With regard to real estate funds, the IFA rules still maintain that these must make their investments in accordance with the principle of adequate risk diversification in property, participations in and claims against real estate companies. Due to the tendency of real estate funds to tie up their capital on a long-term basis, such funds are required to retain an adequate portion of the assets of the fund in an easily-accessible form, i.e., assets available at short notice, so that no short-term liquidity problems might arise.

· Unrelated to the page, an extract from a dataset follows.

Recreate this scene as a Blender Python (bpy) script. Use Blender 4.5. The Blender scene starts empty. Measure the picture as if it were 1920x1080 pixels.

In the central area of investor rights, the strengthened information rights of the investor which have been adapted to the regulations of the EU directive should particularly be pointed out. Thereby the requirement to publish an annual report has now been complemented by a requirement to publish a half-yearly report. Annual and half-yearly reports are to be submitted to the supervisory authorities, and to be kept available for inspection by all interested parties for 10 years free of charge. Furthermore, the fund management is now also obliged in Switzerland to publish a prospectus when issuing units in an investment fund. The prospectus contains the fund regulations as well as information regarding the organisation, development and business policy of the fund, its investment policy and the structure of commission. The IFA does not explicitly mention a prospectus liability; this however results from the provisions of liability, which foresee that the fund managers, the custodian bank and their auxiliary persons shall generally be liable to the investors for damage arising from violation of their duties.